──────── Source material ────────

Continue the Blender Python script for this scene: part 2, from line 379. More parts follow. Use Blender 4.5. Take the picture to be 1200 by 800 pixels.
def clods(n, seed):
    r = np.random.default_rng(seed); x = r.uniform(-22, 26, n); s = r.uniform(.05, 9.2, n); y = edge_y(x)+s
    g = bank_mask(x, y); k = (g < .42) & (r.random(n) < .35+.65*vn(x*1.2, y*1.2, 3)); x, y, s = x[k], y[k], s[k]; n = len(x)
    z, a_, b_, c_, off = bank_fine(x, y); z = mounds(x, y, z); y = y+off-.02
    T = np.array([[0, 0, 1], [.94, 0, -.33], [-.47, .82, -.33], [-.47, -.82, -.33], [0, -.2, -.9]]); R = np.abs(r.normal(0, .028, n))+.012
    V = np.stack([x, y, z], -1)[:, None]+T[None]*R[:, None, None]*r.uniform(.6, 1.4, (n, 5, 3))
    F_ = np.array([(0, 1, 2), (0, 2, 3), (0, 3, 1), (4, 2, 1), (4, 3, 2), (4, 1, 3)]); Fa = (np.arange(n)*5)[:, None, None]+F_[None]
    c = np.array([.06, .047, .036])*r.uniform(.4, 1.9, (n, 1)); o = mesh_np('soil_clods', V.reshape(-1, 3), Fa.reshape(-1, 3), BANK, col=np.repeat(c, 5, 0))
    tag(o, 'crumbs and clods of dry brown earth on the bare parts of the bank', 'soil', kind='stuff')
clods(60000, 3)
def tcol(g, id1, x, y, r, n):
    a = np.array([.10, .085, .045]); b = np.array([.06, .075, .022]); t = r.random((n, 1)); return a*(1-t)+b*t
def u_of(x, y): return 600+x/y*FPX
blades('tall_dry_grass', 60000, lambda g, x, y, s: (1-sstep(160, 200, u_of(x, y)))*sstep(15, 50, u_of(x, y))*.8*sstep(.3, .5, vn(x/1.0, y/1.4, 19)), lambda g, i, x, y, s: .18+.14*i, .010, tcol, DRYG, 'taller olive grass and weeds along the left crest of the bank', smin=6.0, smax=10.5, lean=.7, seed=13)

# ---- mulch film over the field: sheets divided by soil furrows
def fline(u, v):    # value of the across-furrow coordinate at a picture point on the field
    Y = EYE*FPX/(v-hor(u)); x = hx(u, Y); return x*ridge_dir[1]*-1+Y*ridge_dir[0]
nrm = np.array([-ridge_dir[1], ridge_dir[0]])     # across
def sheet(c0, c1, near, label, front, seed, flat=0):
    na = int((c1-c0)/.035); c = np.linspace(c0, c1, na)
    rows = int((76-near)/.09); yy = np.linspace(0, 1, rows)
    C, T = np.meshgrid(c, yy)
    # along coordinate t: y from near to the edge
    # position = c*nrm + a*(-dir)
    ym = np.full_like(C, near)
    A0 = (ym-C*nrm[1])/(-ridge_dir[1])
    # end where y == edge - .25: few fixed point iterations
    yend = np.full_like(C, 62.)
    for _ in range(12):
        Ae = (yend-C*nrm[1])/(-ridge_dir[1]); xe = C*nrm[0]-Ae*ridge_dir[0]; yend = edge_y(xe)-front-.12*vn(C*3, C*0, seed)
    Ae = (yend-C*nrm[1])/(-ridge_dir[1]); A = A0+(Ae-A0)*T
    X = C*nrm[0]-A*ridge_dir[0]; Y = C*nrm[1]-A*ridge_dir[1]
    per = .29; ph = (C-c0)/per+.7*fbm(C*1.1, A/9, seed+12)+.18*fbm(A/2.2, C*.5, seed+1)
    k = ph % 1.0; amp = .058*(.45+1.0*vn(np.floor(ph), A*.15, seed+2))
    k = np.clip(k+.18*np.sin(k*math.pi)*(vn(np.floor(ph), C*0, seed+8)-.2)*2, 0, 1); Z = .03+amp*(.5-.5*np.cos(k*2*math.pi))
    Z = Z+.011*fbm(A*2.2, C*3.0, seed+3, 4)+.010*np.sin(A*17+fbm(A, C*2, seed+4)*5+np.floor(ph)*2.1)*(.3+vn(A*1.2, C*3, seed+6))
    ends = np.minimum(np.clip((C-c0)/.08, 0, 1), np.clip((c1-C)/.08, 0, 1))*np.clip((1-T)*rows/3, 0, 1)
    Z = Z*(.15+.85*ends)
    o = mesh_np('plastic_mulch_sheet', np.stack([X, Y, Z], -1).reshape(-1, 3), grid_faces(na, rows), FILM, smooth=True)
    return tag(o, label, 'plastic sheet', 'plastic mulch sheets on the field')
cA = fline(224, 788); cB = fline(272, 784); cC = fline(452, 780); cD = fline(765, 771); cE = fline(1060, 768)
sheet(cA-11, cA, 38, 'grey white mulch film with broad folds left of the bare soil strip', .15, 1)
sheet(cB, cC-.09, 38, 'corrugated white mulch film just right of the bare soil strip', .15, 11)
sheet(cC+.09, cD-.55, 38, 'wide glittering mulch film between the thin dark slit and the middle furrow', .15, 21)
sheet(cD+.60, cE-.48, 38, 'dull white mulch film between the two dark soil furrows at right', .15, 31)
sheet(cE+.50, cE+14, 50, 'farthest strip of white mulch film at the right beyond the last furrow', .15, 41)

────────

Repeat every line of the material exactly as given.

* _The completed task_
Continue the Blender Python script for this scene: part 2, from line 379. More parts follow. Use Blender 4.5. Take the picture to be 1200 by 800 pixels.
def clods(n, seed):
    r = np.random.default_rng(seed); x = r.uniform(-22, 26, n); s = r.uniform(.05, 9.2, n); y = edge_y(x)+s
    g = bank_mask(x, y); k = (g < .42) & (r.random(n) < .35+.65*vn(x*1.2, y*1.2, 3)); x, y, s = x[k], y[k], s[k]; n = len(x)
    z, a_, b_, c_, off = bank_fine(x, y); z = mounds(x, y, z); y = y+off-.02
    T = np.array([[0, 0, 1], [.94, 0, -.33], [-.47, .82, -.33], [-.47, -.82, -.33], [0, -.2, -.9]]); R = np.abs(r.normal(0, .028, n))+.012
    V = np.stack([x, y, z], -1)[:, None]+T[None]*R[:, None, None]*r.uniform(.6, 1.4, (n, 5, 3))
    F_ = np.array([(0, 1, 2), (0, 2, 3), (0, 3, 1), (4, 2, 1), (4, 3, 2), (4, 1, 3)]); Fa = (np.arange(n)*5)[:, None, None]+F_[None]
    c = np.array([.06, .047, .036])*r.uniform(.4, 1.9, (n, 1)); o = mesh_np('soil_clods', V.reshape(-1, 3), Fa.reshape(-1, 3), BANK, col=np.repeat(c, 5, 0))
    tag(o, 'crumbs and clods of dry brown earth on the bare parts of the bank', 'soil', kind='stuff')
clods(60000, 3)
def tcol(g, id1, x, y, r, n):
    a = np.array([.10, .085, .045]); b = np.array([.06, .075, .022]); t = r.random((n, 1)); return a*(1-t)+b*t
def u_of(x, y): return 600+x/y*FPX
blades('tall_dry_grass', 60000, lambda g, x, y, s: (1-sstep(160, 200, u_of(x, y)))*sstep(15, 50, u_of(x, y))*.8*sstep(.3, .5, vn(x/1.0, y/1.4, 19)), lambda g, i, x, y, s: .18+.14*i, .010, tcol, DRYG, 'taller olive grass and weeds along the left crest of the bank', smin=6.0, smax=10.5, lean=.7, seed=13)

# ---- mulch film over the field: sheets divided by soil furrows
def fline(u, v):    # value of the across-furrow coordinate at a picture point on the field
    Y = EYE*FPX/(v-hor(u)); x = hx(u, Y); return x*ridge_dir[1]*-1+Y*ridge_dir[0]
nrm = np.array([-ridge_dir[1], ridge_dir[0]])     # across
def sheet(c0, c1, near, label, front, seed, flat=0):
    na = int((c1-c0)/.035); c = np.linspace(c0, c1, na)
    rows = int((76-near)/.09); yy = np.linspace(0, 1, rows)
    C, T = np.meshgrid(c, yy)
    # along coordinate t: y from near to the edge
    # position = c*nrm + a*(-dir)
    ym = np.full_like(C, near)
    A0 = (ym-C*nrm[1])/(-ridge_dir[1])
    # end where y == edge - .25: few fixed point iterations
    yend = np.full_like(C, 62.)
    for _ in range(12):
        Ae = (yend-C*nrm[1])/(-ridge_dir[1]); xe = C*nrm[0]-Ae*ridge_dir[0]; yend = edge_y(xe)-front-.12*vn(C*3, C*0, seed)
    Ae = (yend-C*nrm[1])/(-ridge_dir[1]); A = A0+(Ae-A0)*T
    X = C*nrm[0]-A*ridge_dir[0]; Y = C*nrm[1]-A*ridge_dir[1]
    per = .29; ph = (C-c0)/per+.7*fbm(C*1.1, A/9, seed+12)+.18*fbm(A/2.2, C*.5, seed+1)
    k = ph % 1.0; amp = .058*(.45+1.0*vn(np.floor(ph), A*.15, seed+2))
    k = np.clip(k+.18*np.sin(k*math.pi)*(vn(np.floor(ph), C*0, seed+8)-.2)*2, 0, 1); Z = .03+amp*(.5-.5*np.cos(k*2*math.pi))
    Z = Z+.011*fbm(A*2.2, C*3.0, seed+3, 4)+.010*np.sin(A*17+fbm(A, C*2, seed+4)*5+np.floor(ph)*2.1)*(.3+vn(A*1.2, C*3, seed+6))
    ends = np.minimum(np.clip((C-c0)/.08, 0, 1), np.clip((c1-C)/.08, 0, 1))*np.clip((1-T)*rows/3, 0, 1)
    Z = Z*(.15+.85*ends)
    o = mesh_np('plastic_mulch_sheet', np.stack([X, Y, Z], -1).reshape(-1, 3), grid_faces(na, rows), FILM, smooth=True)
    return tag(o, label, 'plastic sheet', 'plastic mulch sheets on the field')
cA = fline(224, 788); cB = fline(272, 784); cC = fline(452, 780); cD = fline(765, 771); cE = fline(1060, 768)
sheet(cA-11, cA, 38, 'grey white mulch film with broad folds left of the bare soil strip', .15, 1)
sheet(cB, cC-.09, 38, 'corrugated white mulch film just right of the bare soil strip', .15, 11)
sheet(cC+.09, cD-.55, 38, 'wide glittering mulch film between the thin dark slit and the middle furrow', .15, 21)
sheet(cD+.60, cE-.48, 38, 'dull white mulch film between the two dark soil furrows at right', .15, 31)
sheet(cE+.50, cE+14, 50, 'farthest strip of white mulch film at the right beyond the last furrow', .15, 41)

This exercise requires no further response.